• YOUR INSTRUCTIONS: Leave out all pictures. Return exactly the lines from the top of the material through the line containing "from mathutils import Vector, Matrix, noise".

• STORED DATA:
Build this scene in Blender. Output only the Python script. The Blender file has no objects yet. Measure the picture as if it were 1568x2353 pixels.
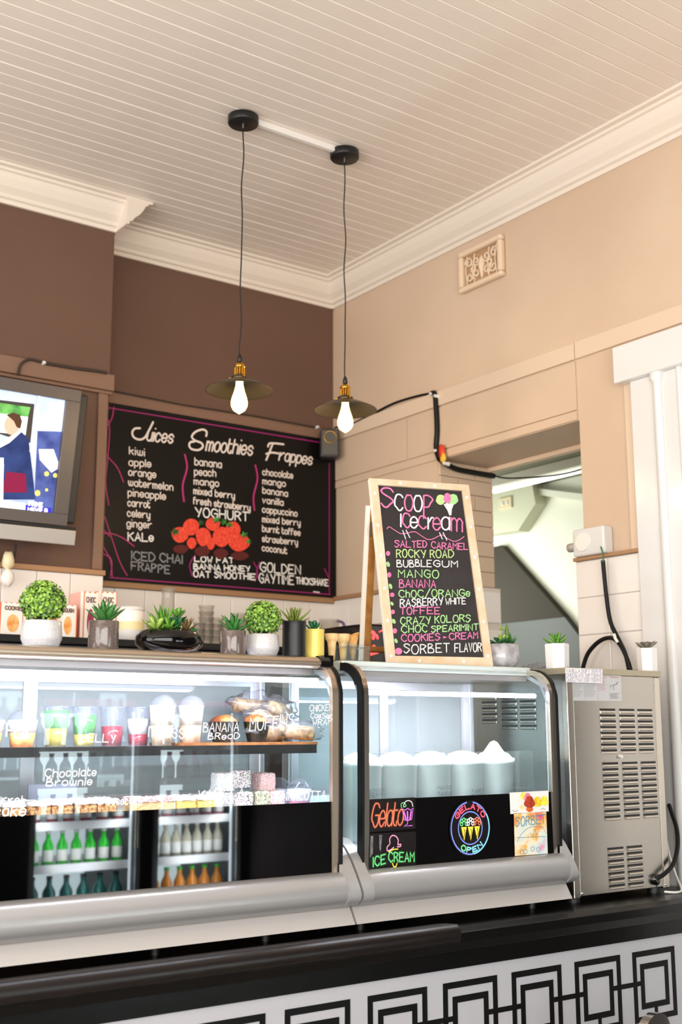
import bpy, math, random
from math import sin, cos, pi, radians
from mathutils import Vector, Matrix, noise

# ------------------------------------------------------------------ camera, world, lights, exposure
SC = bpy.context.scene
COL = SC.collection
FPX, PITCH, YAW, ROLL, EYE = 2697.4, radians(10.517), radians(35.682), radians(-.122), 1.5
fw = Vector((sin(YAW) * cos(PITCH), cos(YAW) * cos(PITCH), sin(PITCH)))
_r = Vector((cos(YAW), -sin(YAW), 0)); _u = _r.cross(fw)
rt = cos(ROLL) * _r + sin(ROLL) * _u
up = -sin(ROLL) * _r + cos(ROLL) * _u
cam = bpy.data.objects.new('camera', bpy.data.cameras.new('camera')); COL.objects.link(cam)
cam.matrix_world = Matrix(((rt.x, up.x, -fw.x, 0), (rt.y, up.y, -fw.y, 0), (rt.z, up.z, -fw.z, EYE), (0, 0, 0, 1)))
cam.data.sensor_fit = 'HORIZONTAL'; cam.data.sensor_width = 24; cam.data.lens = FPX / 1568 * 24
cam.data.dof.use_dof = True; cam.data.dof.focus_distance = 3.55; cam.data.dof.aperture_fstop = 3.4
cam.data.clip_start = .05
SC.camera = cam
w = bpy.data.worlds.new('world'); SC.world = w; w.use_nodes = True
w.node_tree.nodes['Background'].inputs[0].default_value = (1, .97, .93, 1)
w.node_tree.nodes['Background'].inputs[1].default_value = .85
SC.view_settings.view_transform = 'Standard'; SC.view_settings.look = 'None'
SC.view_settings.exposure = 0.35; SC.view_settings.gamma = 1; SC.view_settings.use_curve_mapping = False
cy = SC.cycles
cy.max_bounces = 7; cy.diffuse_bounces = 3; cy.glossy_bounces = 4; cy.transmission_bounces = 3; cy.transparent_max_bounces = 14
cy.use_denoising = True; cy.sample_clamp_indirect = 4; cy.caustics_reflective = False; cy.caustics_refractive = False
cy.use_adaptive_sampling = True; cy.adaptive_threshold = .02

def area(name, loc, rot, sx, sy, power, col=(1, 1, 1)):
    l = bpy.data.lights.new(name, 'AREA'); l.shape = 'RECTANGLE'; l.size = sx; l.size_y = sy; l.energy = power; l.color = col
    o = bpy.data.objects.new(name, l); COL.objects.link(o); o.location = loc; o.rotation_euler = rot
    return o
area('shopfront_daylight', (-.5, -1.0, 1.95), (radians(112), 0, 0), 4.4, 2.5, 160, (1, .97, .93))
area('side_daylight', (-2.6, 2.0, 1.9), (radians(108), 0, radians(-90)), 4.5, 2.8, 140, (1, .965, .92))

# ------------------------------------------------------------------ helpers
def srgb(r, g, b):
    f = lambda c: (c / 255 / 12.92) if c / 255 <= .04045 else ((c / 255 + .055) / 1.055) ** 2.4
    return (f(r), f(g), f(b), 1)

def ray(u, v): return fw + rt * ((u - 784) / FPX) - up * ((v - 1176.5) / FPX)
def hit(ax, val, u, v):
    """the point of the plane x/y/z = val seen at photo pixel u, v"""
    d = ray(u, v); i = 'xyz'.index(ax); o = Vector((0, 0, EYE))
    return o + d * ((val - o[i]) / d[i])
def hitp(plane, u, v):
    """same for a free plane (point, normal)"""
    p, n = plane; d = ray(u, v); o = Vector((0, 0, EYE))
    return o + d * ((p - o).dot(n) / d.dot(n))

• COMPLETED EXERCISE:
Build this scene in Blender. Output only the Python script. The Blender file has no objects yet. Measure the picture as if it were 1568x2353 pixels.
import bpy, math, random
from math import sin, cos, pi, radians
from mathutils import Vector, Matrix, noise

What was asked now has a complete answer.